Tuesday 28 April 2015

Book vs Ebook

Yet another post on how good, old paper will beat bytes and any kind of screens, in the end - you are thinking.


Not at all: only some thoughts on what is good and what is not in reading ebooks, from a readaholic.


I read 50/60 books in a year, more or less one per week. Fiction and essays, in Italian or in English. I’m a commuter, so I read a lot while traveling by train to and from work. But I like to read also on the sofa, in bed, relaxed in the garden, flushed on the beach. Whenever I have time, and a good story to lose in.


I have been seduced by the idea of a portable electronic device since the late Nineties.
I remember wandering around SMAU in 2001 - when it was still a landmark if you were looking for innovative technology - hoping to find a device which was really portable, useful and, why not, cheap. A unicorn, and in fact I did not find it.


Oddly enough, when the wave of portable, cheap and eyes-friendly ebook readers came into the market, I resisted. A number of years. Maybe beacuse I could not give up the smell of paper, or just because I wanted to keep being a collector.
Anyway, at one point a couple of years ago I surrendered: I was given a Kindle Paperwhite and from that moment my readaholic problem has got a real boost.


I can read in any light condition and can bring with me as many books as I like, feeling free to choose the one to go on reading depending on my mood, my goals and the time I have.
I can highlight sentences and take notes even if I have no pen at hand, and I can read them on the Web.
I still buy and read paper books, but I would not come back to an age without ebooks.


Yet there is still something that makes me a bit uncomfortable with ebooks.


I still have some orientation problems: even if Kindle gives me various options to measure my progress (relative position, percentage and time left), I miss the possibility to give a look to the thickness of the book and guess how much I’ve read by comparing the gray portion to the spotless white one. Even if it is a guess, in fact, and far from the precision with which the Kindle time left function can predict when I finish reading the book.
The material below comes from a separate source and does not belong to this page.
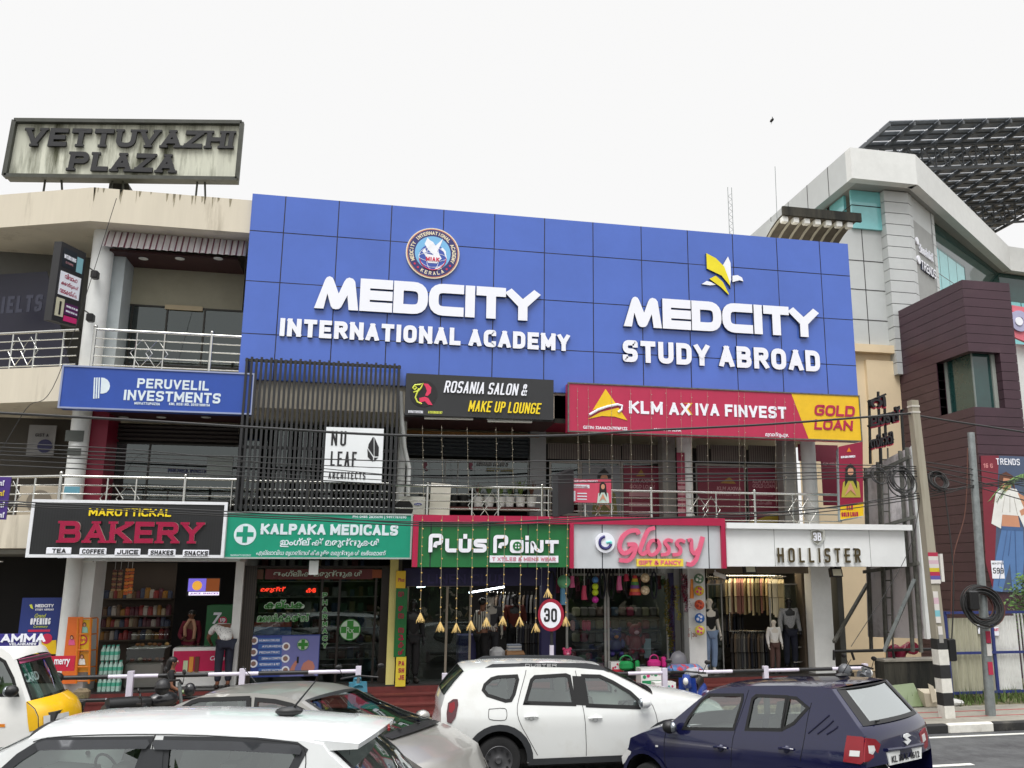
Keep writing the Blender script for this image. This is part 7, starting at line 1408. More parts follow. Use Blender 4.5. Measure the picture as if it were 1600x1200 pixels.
q = MB(); q.box(XR2 + .1, XR2 + 5, YP + 1.2, YP + 1.4, 0, ZT - 1.6, FASC); q.build('side_wall', mall)
r = thing('shop_sign', 'pink shop sign with round white logo at the right edge beside the purple wing', 'sign', P(1592, 560, YP + 1)); q = MB(); polyY(q, [(1578, 478), (1660, 492), (1660, 560), (1582, 528)], YP + 1, mat('sign_rose', (214, 110, 124), .5), .1); q.build('panel', r); q = MB(); disc(q, P(1592, 502, YP + .89), .35, UN, mat('logo_lilac', (170, 170, 200), .4), .05, 28, .14); disc(q, P(1592, 502, YP + .83), .14, UN, LETW, .02, 20); q.build('emblem', r)
# trends poster on the purple wing
r = thing('poster', 'big fashion poster with woman in white top and blue jeans on the purple wing', 'poster', P(1566, 925, YP)); Yp = YP - .03
q = MB(); polyY(q, [(1532, 712), (1560, 712), (1552, 925), (1540, 880)], Yp, mat('poster_wine', (120, 34, 50), .5), .02); polyY(q, [(1556, 712), (1612, 714), (1612, 925), (1549, 925)], Yp + .002, mat('poster_slate', (72, 86, 112), .5), .02); q.build('panel', r)
q = MB(); JN = mat('poster_denim', (84, 120, 170), .6); SK2 = mat('poster_tan', (196, 140, 110), .6)
polyY(q, [(1566, 822), (1598, 824), (1600, 870), (1596, 925), (1582, 925), (1578, 880), (1566, 925), (1551, 922), (1556, 870)], Yp - .021, JN, .004); polyY(q, [(1566, 802), (1590, 802), (1594, 824), (1565, 822)], Yp - .024, SK2, .003); polyY(q, [(1556, 770), (1568, 762), (1588, 764), (1602, 790), (1600, 824), (1592, 806), (1566, 804), (1564, 826), (1549, 818)], Yp - .027, WHC, .003); polyY(q, [(1563, 748), (1572, 740), (1580, 748), (1580, 762), (1572, 768), (1564, 762)], Yp - .031, SK2, .003); polyY(q, [(1560, 756), (1562, 742), (1572, 737), (1583, 744), (1586, 766), (1578, 748), (1568, 746), (1564, 766)], Yp - .035, mat('print_brown_hair', (90, 54, 40), .6), .003); q.build('print', r)
q = MB(); polyY(q, [(1565, 752), (1579, 751), (1579, 755), (1573, 756), (1571, 754), (1566, 756)], Yp - .039, BLACK, .003); polyY(q, [(1569, 761), (1575, 760.5), (1572, 763)], Yp - .039, mat('lip', (110, 58, 54)), .003); polyY(q, [(1590, 770), (1602, 776), (1608, 800), (1596, 806), (1593, 798), (1600, 794)], Yp - .031, SK2, .003)
for a_, b_ in (((1574, 828), (1560, 915)), ((1586, 828), (1589, 920)), ((1580, 830), (1576, 868)), ((1570, 775), (1566, 800)), ((1584, 776), (1590, 804)), ((1578, 772), (1578, 800))): q.tube([P(*a_, Yp - .03), P(*b_, Yp - .034)], .012, mat('poster_fold', (66, 96, 140), .6) if a_[1] > 820 else mat('poster_fold_pale', (186, 184, 178), .7), 4)
polyY(q, [(1565, 822), (1598, 824), (1598, 830), (1565, 828)], Yp - .026, mat('poster_fold', (66, 96, 140)), .003); q.build('print', r)
q = MB(); L2(q, 'TRENDS', 1557, 716, 726, 1593, Yp - .02, LETW, weight=.14, ext=.004); rectY(q, 1548, 876, 1570, 904, Yp - .03, LETW, .003); L2(q, '599', 1552, 887, 896, 1568, Yp - .034, ink, weight=.15, ext=.003); G2(q, 'NEW STYLES', 1550, 879, 882, 1568, Yp - .034, ink, ext=.003); L2(q, '16 G', 1537, 724, 731, 1551, Yp - .02, mat('poster_rose', (200, 130, 130), .5), weight=.2, ext=.003); q.build('lettering', r)
# solar roof behind the mall
sol = thing('solar_canopy', 'huge dark solar panel roof on steel trusses rising behind the mall', 'canopy', (26, 34, 18)); Ys = 30.0; A = P(1390, 190, Ys); B = P(1640, 183, Ys); dxs = (B - A); n = 16; SD = mat('solar_underside', (112, 118, 126), .5, var=.2); ST = mat('dark_steel', (84, 88, 92), .5)
q = MB(); k = 0; ny = 78; dy = .95
A2 = A + dxs * 2.1
for j in range(ny):
    for i in range(14):
        p0 = A + (A2 - A) * (i / 14); p1 = A + (A2 - A) * ((i + .95) / 14); y0 = Ys + j * dy; y1 = y0 + dy * .87; q.hexa([(p0.x, y0, p0.z), (p1.x, y0, p1.z), (p1.x, y1, p1.z), (p0.x, y1, p0.z), (p0.x, y0, p0.z + .04), (p1.x, y0, p1.z + .04), (p1.x, y1, p1.z + .04), (p0.x, y1, p0.z + .04)], SD)
tag(q.build('panel_array', sol), kind='stuff')
q = MB()
for i in range(0, 15): p = A + (A2 - A) * (i / 14); q.beam(Vector((p.x, Ys, p.z - .12)), Vector((p.x, Ys + ny * dy, p.z - .12)), .09, .16, ST)
for j in range(0, ny, 1): q.beam(Vector((A.x, Ys + j * dy + .3, A.z - .03)), Vector((A2.x, Ys + j * dy + .3, A2.z - .03)), .05, .05, ST)
q.build('purlin', sol)
for j in (2, 10, 18, 28, 42, 60):
    q = MB(); y = Ys + j * dy; h = 1.1; prev = None
    a_, b_ = Vector((A.x, y, A.z - .25)), Vector((A2.x, y, A2.z - .25)); q.beam(a_, b_, .1, .1, ST); q.beam(a_ - UZ * h, b_ - UZ * h, .1, .1, ST)
    for i in range(25): p = a_.lerp(b_, i / 24); q.beam(p, p - UZ * h, .05, .05, ST); 
    for i in range(24): q.beam(a_.lerp(b_, i / 24), a_.lerp(b_, (i + 1) / 24) - UZ * h, .05, .05, ST)
    q.build('truss', sol)
# barrel canopy over the side stair of the plaza
r = thing('barrel_canopy', 'stained concrete barrel canopy with curved ribs peeping over the blue sign wall', 'canopy', P(1270, 380, 22)); Y0 = 21.6; a = P(1224, 333, Y0); b = P(1342, 347, Y0); zt = a.z
def barrel(x, t, o=0): an = t * 1.45; return Vector((x, Y0 + 2.4 * math.sin(an) , zt - 1.7 * (1 - math.cos(an)) * 1.25 - o))
q = MB(); q.grid(lambda u, v: barrel(a.x + (b.x - a.x) * u, v), 4, 12, mat('canopy_underside', (100, 95, 88), .8, var=.2)); q.box(a.x - .05, b.x + .05, Y0 - .08, Y0, zt - .08, zt + .18, MOSS); q.build('shell', r, True)
for k in range(7):
    x = a.x + (b.x - a.x) * (k + .15) / 7; q = MB(); q.tube([barrel(x, t / 8, .05) for t in range(9)], .04, mat('rib_grey', (168, 166, 156), .7), 6); q.build('rib', r, True); q = MB(); q.bevbox(x - .09, x + .09, Y0 - .02, Y0 + .16, zt - .26, zt - .09, WHITEP, .02); q.build('lamp_box', r)
q = MB(); p = P(1143, 368, 34)
for dx in (-.09, .09): q.tube([p + UX * dx - UZ * 4, p + UX * dx + UZ * (P(1143, 293, 34).z - p.z)], .014, GALV, 5)
for k in range(14): q.beam(p + UX * (-.09 if k % 2 else .09) + UZ * (k * .14), p + UX * (.09 if k % 2 else -.09) + UZ * (k * .14 + .14), .012, .012, GALV)
one(q, 'lattice_mast', 'thin lattice antenna mast standing far behind the blue sign wall', 'mast')
q = MB(); p = P(1214, 372, 30); q.tube([p - UZ * 3, P(1211, 260, 30)], .012, GALV, 5); one(q, 'lightning_rod', 'thin lightning rod rising left of the barrel canopy', 'rod')
q = MB(); p = P(1206, 188, 40); q.ell(p, (.08, .2, .07), BLACK, 10, 6); q.poly([p, p + Vector((.05, .05, .28)), p + Vector((.02, -.15, .02))], BLACK); q.poly([p, p + Vector((-.05, .05, -.26)), p + Vector((.02, -.15, .0))], BLACK); one(q, 'bird', 'tiny dark bird in the pale sky', 'bird')

# ================================================================ corner right of the plaza
q = MB(); a = P(1302, 1036, 19.3); b = P(1474, 1036, 19.3); q.box(XR + .2, b.x, 19.3, 19.7, 0, a.z, MOSS); q.box(XR + .2, b.x + .02, 19.27, 19.72, a.z, a.z + .05, CONC); one(q, 'retaining_wall', 'low moss blackened retaining wall right of the clothing shop', 'wall')
r = thing('pipe_railing', 'black pipe railing on top of the moss blackened wall', 'railing', P(1380, 1036, 19.5)); q = MB(); q.tube([P(1302, 1018, 19.5), P(1466, 1014, 19.5)], .035, BLACK, 8); q.build('rail', r, True)
for u0, u1 in ((1303, 1303), (1330, 1335), (1395, 1398), (1462, 1464)): q = MB(); q.tube([P(u0, 1017, 19.5), Vector((P(u1, 1036, 19.5).x, 19.5, a.z + .04))], .03, BLACK, 8); q.build('post', r, True)
RP_ = mat('hydrant_red', (130, 20, 52), .35); q = MB(); q.tube(smooth_line([tuple(P(u, v, 20.4)) for u, v in ((1391, 1040), (1391, 1016), (1398, 1012), (1404, 1016), (1404, 1040))]), .1, RP_, 12); q.tube(smooth_line([tuple(P(u, v, 20.4)) for u, v in ((1408, 1040), (1407, 1022), (1414, 1013), (1424, 1012))]), .11, RP_, 12); q.cyl(P(1422, 1012, 20.4), P(1427, 1013, 20.2), .15, RP_, 14); one(q, 'hydrant_pipe', 'bent crimson hydrant pipes behind the black wall', 'pipe', smooth=True)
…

Moreover, I tend to forget quickly the title and author of the book I’m reading, especially when I buy books out of curiosity and I have not read that author before. I think it’s a matter of visual memory: the paper cover I have to see every single time I take the book helps me keep those pieces of information in mind. Maybe some ebook readers (the Kindle itself - I have not checked, to be sincere) have a feature to display the cover of the book everytime you start reading. That would be of real help in the overall experience.


Another point about the cover of a book: with ebook readers now it is quite impossible to take a peek into what the commuter sat next to you is reading. A good point, you will say: no room for snoopers, or for embarrassment when reading Fifty shades of something (or The wealth of Nations, for what matters). No room for serendipity, too, I say. It is good to know what other people around you read, especially if it seems particularly interesting, or funny.


I am not only a readaholic, but also a compulsive book buyer, and in spite of the hectic pace of my reading activities, I still have dozens of books piled in my bookcase. The problem is, my bookcase has boundaries and that really helps limit my compulsive habit. My digital library, though, is intangible and (quite) limitless, and my intents get lost in digital space.
When I attended University, I stumbled upon two different examples of “hyperbolic book piling”. Both were professors and could allocate a really good budget for books. One had them spread all over the house, even in part of the double bed (with great disappointment of his fiancĂ©e, I suppose). The other had one room full of bookcases as tall as the roof, all piled with many layers of books. Once he invited us to listen to some pieces of classical music in that room, for the bounce on so much paper made the sound unique.
The first professor will have gained an advantage from ebooks (I hope, or he’ll be divorced), while I hope the second will still have the book-lined room to listen to classical music.

Now I’m leaving you: I have to pile up my good, old paper stuff.